Isiaih Mosley shown from a game earlier this season. (Photo by Missouri State athletics)

NORMAN, Okla. — The National Invitation Tournament has a unique distinction. It’s the only postseason event that features a 32-team field with all of them coming off a disappointing loss. That didn’t seem to hang over Missouri State on Monday night against Oklahoma.

The issue was what you figured it would be when a Missouri Valley Conference team goes on the road to face a Big 12 team late in the year.

“It’s very hard,” Missouri State senior center Gaige Prim said. “You have to come in with the right mindset and I thought we did. They just had a little more energy than we did.”

That was evident in the second half when the Bears gradually wilted away in an 89-72 loss to the Sooners.

It had just been 10 days since the Bears’ 79-78 overtime loss to Drake in the Missouri Valley Conference tournament semifinals ended their hopes of a bid to the Big Dance. There was ample time for them to focus. The Sooners (19-15) were the wild card in the equation. They were one of the last teams on the NCAA Tournament bubble. Their psyche was unpredictable.

For a half, Missouri State offered hope the season wasn’t on its last breath. Playing in its first post-season game in 11 seasons, and with a national television audience looking in via ESPN, the Bears traded blows with the Sooners. Isiaih Mosley scored 22 points in the first half, marking his fifth straight game with at least 18 to close the season.

But Oklahoma, the NIT’s No. 2 overall seed, pulled away in the second half. The Bears had a hard time getting Mosley open looks over the final 20 minutes. The junior guard did not score in the second half until 7:33 remained. He finished with 28 points on 11-for-22 shooting to go along with 10 rebounds. Mosley’s performance broke the Bears previous NIT scoring record held by Adam Leonard from the 2010-11 Bears squad.

“We’ve seen Isiaih do that all year long,” Missouri State Coach Dana Ford said. “He did a really good job in the first half. In the second half, they did a really good job on him. They made his catches a little harder. Probably sent help a little sooner. He did a solid job of taking care of the ball and getting to the right spots where he could get some clean looks.

“Ultimately, I think they were just a little bit deeper today and had a little more juice in the second half.”

Oklahoma coach Porter Moser was no stranger to the Bears. He arrived in Norman a year ago after a decade at Loyola Chicago. He even coached Ford for three seasons at Illinois State.

Moser didn’t take the Bears lightly. When asked what changed to limit Mosley’s production in the second half, Moser said: “I think at halftime they said, ‘You know what coach, you’re right. The kid is really good.'”

“He was hard to guard … There was more intention to stop him in the second half.”

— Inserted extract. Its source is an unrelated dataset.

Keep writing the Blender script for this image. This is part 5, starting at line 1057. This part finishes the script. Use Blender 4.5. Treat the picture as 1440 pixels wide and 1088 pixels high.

The lead swayed 10 times in the first half. The Bears trailed 47-41 but had the game moving at a pace they preferred. But that changed in the second half. The Sooners’ Umoja Gibson matched Mosley with 28 points. He scored eight of those in a three-minute span early in the second half, allowing Oklahoma’s lead to grow to a dozen — 60-48 — with 14:45 left.

“A big part of our game plan was limiting his shots,” Ford said of Gibson. “He’s just so fast and it was a challenge for us. It would always seem to be a mismatch with the size of our backcourt and the size of their backcourt. We elected to play zone and he just got loose.”

Prim finished with 14 points and eight rebounds for the Bears, who shot 40.6 percent from the floor (26 for 46) and went 9 for 24 from 3-point. The Sooners made as many as they missed, going 33 for 66. Gibson went 5 for 10 from beyond the arc.

“I’m really proud of our players,” Ford said. “When you look at our year, we had a really good year. Whether that be the amount of wins. Whether it’s finishing tied for second in our league, which I feel is one of the best leagues in the country. Or just our guys sticking together. I’m really proud of our guys.”

Missouri State was making its 10th appearance in the NIT and is now 10-10 all-time in the tournament. It was the first post-season game for the Bears since last appearing in the NIT in 2011.

The Bears finished the season with a 23-11 record in Coach Ford’s fourth season.